Dating from Pi Jiang Garden of the Eastern Jing Dynasty, Suzhou's art of gardening has undergone a history of 1, 500 years. There were once over 200 private gardens in the city, and 69 of them are still in good preservation today. They are generally acknowledged to be masterpieces of the genre. The gardens reflect the profound metaphysical importance of natural beauty in Chinese culture in their meticulous design.

Suzhou garden is the Nature in nutshell ,which enables one to "feel the charm of mountains,forest and springs without going out of the noisy surroundings of the town". When enjoying tea, poem,flower arrangement or playing musical instrument in the garden,one gains the most natural inspiration. To those tourists desiring to understand China, Suzhou garden is the best museum.

Suzhou garden originated from the desire to retire from the strife of officialdom and to shun from worldly affairs. Former officials and rich merchants linked up with poets and painters to vie with each other over garden design. They created miniature landscapes in which nature and architecture fuse into a coherent whole to seek the return to Nature and the cultivation of temperament . To a certain extent, the scenes produced are like contrived landscape paintings.

In European gardens, most attention is paid to the various plant species, but in Chinese gardens the interplay of rocks, soil, water, plants, pavilions, light and paths is the principal concern.In Taoist philosophy and the refinement of culture underlies the theme of the garden. Hills and waters,flowers and trees,pavilion, terraces,towers and halls constitute the basic garden elements,while the prominent tone is expressed in the dark colour of roof tiles,the grey of bricks,and chestnut brown of wooden pillars.

Suzhou gardens have their own characteristics in layout, structure and style. The Four Classical Gardens of Suzhou, i.e.The Surging Waves Pavilion, The Lion Grove Garden, The Humble Administrator's Garden and The Lingering Garden represent the different styles of Song, Yuan, Ming and Qing Dynasties.

The gardens are not large but are fascinating in their delicate design, containing hills, ponds, pavilions, terraces, corridors, and towers. Called the "Venice of the East", Suzhou has a high water table, which supplies the vast number of ponds and streams throughout the city.

Canglangting (Pavilion of the Surging Waves) is known for its peaceful scenery and simple architecture. It was built some nine hundred years ago by the scholar Su Zimei. Built in a unique style the garden makes use of and combines landscapes outside as well as inside the garden. The garden itself is composed of rocks, green bamboo groves and hills. Bright Path Hall is the largest building in the garden. The west wall of the hall is carved with more than 500 images of celebrities who have figured in Suzhou's history.
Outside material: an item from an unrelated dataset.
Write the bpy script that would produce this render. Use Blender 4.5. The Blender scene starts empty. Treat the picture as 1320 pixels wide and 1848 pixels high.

Shizilin (Lion Grove) was built during the Yuan Dynasty (1279-1368). Again the small garden is truly exquisite in design, the rockeries imaginative. Entering the garden you find stones in various interesting shapes and most of them look like lions,hence the name.It is small but well arranged and to the southeast there are hills while in the northwest there is water. Around the garden there is a walkway that follows the contours of the land and there are a number of buildings that are in perfect harmony with the scenery including Yanyu Hall, Sleeping-Clouds Chamber and Seek-Plum-Blossoms Tower.

Zhuozhengyuan (The Humble Administrator's Garden), the largest in the city, is a lush and distinctive garden built in 1522 during the Ming Dynasty(1368-1644). It occupies four hectares of which water accounts for three-fifths. All the major buildings face the water. Centering on the pool, bridges and corridors harmoniously link up isles, rockeries, pavilions and towers. The garden shows a natural and flowing artistic style. At every turn, a different view was presented thanks to the techniques of screening, framing, and borrowing scenery.

Liuyuan (Garden to Linger in) was constructed in the Qing Dynasty (1644-1911) and is 3.3 hectares in size.It demonstrates a compact layout and a delicate decorative art. The garden is divided into four sections: artificial hills in the west, pastoral scenery in the north, hall and pavilion structures in the east and hills and waters at the center. A winding corridor of over 1,000 meters links them.On the walls of it are a great number of stone carvings and windows.

The unique charm of these gardens has led to their entry into the list of world cultural heritage in 1997.